Artist reveals how AI image generation boosted traditional drawing skills
Using AI to explore compositions and lighting made this artist a better drawer.
In a candid Reddit post, an artist (u/Qabalan_Vince) challenges the common narrative that AI image generation will replace traditional drawing. After four years of drawing—starting with traditional media, moving to digital, and then a year ago exploring AI out of curiosity—they expected to use the technology a few times and move on. Instead, AI became a valuable part of their creative workflow.
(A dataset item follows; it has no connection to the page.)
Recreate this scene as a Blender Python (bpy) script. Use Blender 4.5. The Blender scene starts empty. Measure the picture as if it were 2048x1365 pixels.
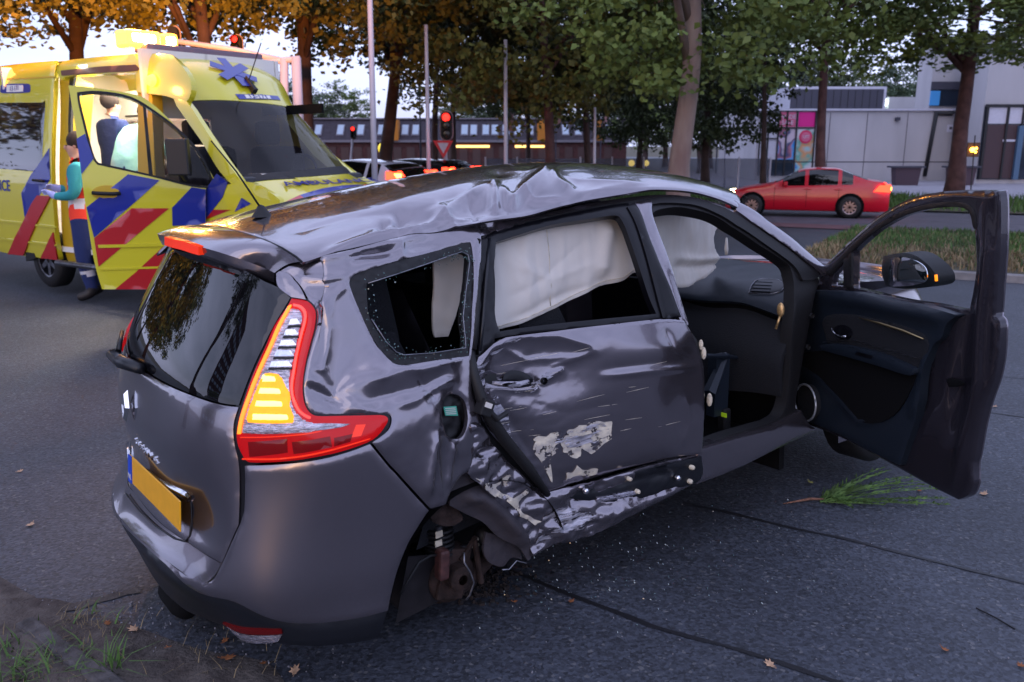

The key insight: AI generation made them a better drawer. By instantly visualizing compositions, lighting setups, or color palettes, they could explore ideas rapidly before committing hours to a hand-drawn piece. The artist uses AI to get unstuck, to see what might be possible, and then still draws the final piece themselves because that remains the part they enjoy most. They emphasize that AI and drawing are different activities that scratch different parts of the brain—fast and expansive versus slow and specific—and that both are useful without one replacing the other.
- After a year of using AI image generation, the artist found it improved their traditional drawing skills through rapid exploration of composition and lighting.
- AI serves as an instant visualization tool to get unstuck and see new possibilities, but the final artwork is still hand-drawn.
- The artist rejects the replacement narrative, noting AI and drawing are different activities that serve different creative needs.
Why It Matters
Artists can leverage AI as a complementary tool to enhance traditional skills, not as a threat.